Yup, Jim had a Nordlow

– Last Updated: Jul-10-16 2:28 PM EST –

And I still have it, going to hang onto it long enough to get my skills recovered so I can have a solid season of paddling it. Goal is to being it to Maine with me next year along with the Romany for my solo safety boat. Many nice things about the boat, including that it rolls so darned easy that its volume being a bit oversized is not fatal for me. And is is slick and sweet thru the water.

But I would never have it as an only boat, especially as I get older. It is very democratic about being upright or capsized compared to boats like the Romany or even the Vela.
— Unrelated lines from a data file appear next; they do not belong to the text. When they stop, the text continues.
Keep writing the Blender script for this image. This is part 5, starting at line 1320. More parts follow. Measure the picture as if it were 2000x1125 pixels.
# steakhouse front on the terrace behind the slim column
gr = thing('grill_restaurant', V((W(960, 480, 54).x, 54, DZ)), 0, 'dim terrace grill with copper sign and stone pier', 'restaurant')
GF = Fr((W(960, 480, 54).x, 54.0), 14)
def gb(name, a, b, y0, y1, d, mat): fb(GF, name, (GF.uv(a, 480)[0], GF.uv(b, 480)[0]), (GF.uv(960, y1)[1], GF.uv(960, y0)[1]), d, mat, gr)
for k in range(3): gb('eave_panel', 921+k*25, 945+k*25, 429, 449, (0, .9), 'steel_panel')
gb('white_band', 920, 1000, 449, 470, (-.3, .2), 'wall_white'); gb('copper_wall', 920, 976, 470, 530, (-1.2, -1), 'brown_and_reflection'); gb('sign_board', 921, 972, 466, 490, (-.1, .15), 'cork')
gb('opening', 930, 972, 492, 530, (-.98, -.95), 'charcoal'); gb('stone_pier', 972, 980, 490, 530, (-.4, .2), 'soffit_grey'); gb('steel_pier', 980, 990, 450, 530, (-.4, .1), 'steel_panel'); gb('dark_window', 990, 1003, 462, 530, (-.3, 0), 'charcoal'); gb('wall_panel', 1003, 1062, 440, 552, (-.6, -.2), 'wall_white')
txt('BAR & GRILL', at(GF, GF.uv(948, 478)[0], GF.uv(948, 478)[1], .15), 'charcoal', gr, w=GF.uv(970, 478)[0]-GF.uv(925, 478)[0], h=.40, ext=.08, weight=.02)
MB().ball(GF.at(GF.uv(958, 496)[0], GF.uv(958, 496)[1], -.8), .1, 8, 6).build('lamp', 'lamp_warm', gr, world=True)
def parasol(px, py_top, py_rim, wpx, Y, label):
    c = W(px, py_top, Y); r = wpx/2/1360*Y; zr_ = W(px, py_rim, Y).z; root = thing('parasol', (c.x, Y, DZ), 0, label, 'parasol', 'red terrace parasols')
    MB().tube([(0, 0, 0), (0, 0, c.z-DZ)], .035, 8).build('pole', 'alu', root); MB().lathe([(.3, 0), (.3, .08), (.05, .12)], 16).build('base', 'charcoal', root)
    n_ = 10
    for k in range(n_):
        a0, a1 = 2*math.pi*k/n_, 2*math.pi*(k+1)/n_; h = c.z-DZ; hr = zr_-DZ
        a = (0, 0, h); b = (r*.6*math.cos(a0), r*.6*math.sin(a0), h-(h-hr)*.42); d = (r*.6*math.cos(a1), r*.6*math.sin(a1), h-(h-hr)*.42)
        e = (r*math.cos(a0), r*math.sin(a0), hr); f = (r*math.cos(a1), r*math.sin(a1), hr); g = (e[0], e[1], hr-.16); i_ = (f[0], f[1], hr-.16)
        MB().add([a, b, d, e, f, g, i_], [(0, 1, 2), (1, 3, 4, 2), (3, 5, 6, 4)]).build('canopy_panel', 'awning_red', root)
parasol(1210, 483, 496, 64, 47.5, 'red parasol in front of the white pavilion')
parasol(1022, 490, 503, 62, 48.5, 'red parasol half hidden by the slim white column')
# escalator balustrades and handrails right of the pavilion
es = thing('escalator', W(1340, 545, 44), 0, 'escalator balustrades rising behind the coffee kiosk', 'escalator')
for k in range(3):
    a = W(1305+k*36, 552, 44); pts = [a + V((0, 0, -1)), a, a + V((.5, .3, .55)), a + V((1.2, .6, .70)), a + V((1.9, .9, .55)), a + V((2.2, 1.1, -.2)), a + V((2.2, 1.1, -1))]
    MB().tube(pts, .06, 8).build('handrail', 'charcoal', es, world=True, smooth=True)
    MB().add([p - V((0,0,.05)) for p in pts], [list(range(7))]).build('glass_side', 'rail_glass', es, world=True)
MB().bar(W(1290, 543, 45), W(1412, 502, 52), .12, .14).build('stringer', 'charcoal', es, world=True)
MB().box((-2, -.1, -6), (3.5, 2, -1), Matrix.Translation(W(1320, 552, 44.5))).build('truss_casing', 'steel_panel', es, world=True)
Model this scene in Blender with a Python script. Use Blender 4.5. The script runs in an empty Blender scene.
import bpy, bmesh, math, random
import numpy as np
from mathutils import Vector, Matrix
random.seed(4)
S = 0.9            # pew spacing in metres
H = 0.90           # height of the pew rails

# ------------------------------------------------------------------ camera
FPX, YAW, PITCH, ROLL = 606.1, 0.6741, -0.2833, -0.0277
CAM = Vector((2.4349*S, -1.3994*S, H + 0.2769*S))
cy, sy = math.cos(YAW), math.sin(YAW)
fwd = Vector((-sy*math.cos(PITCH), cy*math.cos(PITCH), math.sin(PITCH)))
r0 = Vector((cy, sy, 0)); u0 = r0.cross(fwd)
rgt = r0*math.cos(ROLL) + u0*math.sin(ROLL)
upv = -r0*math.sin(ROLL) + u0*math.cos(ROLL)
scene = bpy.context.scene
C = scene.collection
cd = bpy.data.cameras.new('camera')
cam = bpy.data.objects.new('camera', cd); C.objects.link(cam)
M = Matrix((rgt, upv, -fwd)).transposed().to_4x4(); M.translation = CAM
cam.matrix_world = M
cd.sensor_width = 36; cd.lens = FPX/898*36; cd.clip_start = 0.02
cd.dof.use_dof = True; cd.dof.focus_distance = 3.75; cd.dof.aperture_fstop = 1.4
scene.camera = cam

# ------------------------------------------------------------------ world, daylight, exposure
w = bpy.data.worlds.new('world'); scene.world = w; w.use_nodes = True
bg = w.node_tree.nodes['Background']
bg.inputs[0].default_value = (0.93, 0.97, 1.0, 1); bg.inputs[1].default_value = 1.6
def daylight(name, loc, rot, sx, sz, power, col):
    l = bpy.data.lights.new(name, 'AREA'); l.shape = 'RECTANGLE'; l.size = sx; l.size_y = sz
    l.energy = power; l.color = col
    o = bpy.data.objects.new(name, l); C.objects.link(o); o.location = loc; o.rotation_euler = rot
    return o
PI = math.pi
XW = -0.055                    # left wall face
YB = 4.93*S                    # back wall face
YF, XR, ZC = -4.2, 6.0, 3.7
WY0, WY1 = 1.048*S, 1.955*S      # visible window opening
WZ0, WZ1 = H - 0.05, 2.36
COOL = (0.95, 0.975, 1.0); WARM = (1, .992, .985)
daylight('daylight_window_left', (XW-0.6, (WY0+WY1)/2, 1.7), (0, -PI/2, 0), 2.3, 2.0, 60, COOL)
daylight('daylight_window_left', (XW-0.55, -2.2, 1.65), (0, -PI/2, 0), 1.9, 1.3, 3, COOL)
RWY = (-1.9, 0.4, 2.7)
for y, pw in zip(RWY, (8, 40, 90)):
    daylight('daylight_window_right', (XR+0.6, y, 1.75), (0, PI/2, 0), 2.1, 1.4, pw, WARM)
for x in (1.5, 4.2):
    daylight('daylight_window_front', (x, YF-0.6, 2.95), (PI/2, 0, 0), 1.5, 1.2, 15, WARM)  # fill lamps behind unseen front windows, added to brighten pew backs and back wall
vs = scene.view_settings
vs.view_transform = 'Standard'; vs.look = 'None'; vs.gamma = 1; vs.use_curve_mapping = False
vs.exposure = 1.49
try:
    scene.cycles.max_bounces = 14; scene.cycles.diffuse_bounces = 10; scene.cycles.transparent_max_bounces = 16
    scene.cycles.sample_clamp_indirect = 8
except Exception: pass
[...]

That is, it'll just keep going where the other boats will hang up for a moment and give you a shot to recover. As someone summarized, it is very round.

There are many great boats out there, the Nordlow is one, where being a great boat is not synonymous with it being your only boat.

I found the AA too big for me
Cockpit fit (it felt tall) and overall. And I am a smidge shorter but 20 pounds heavier than Rookie

Pintail can track with a skeg
Without that, it is not a bad white water boat.

I know of one person who paddled it happily without a skeg. He is a very good paddler, had Bill Lozano’s old Pintail. Most seem to find a skeg mandatory.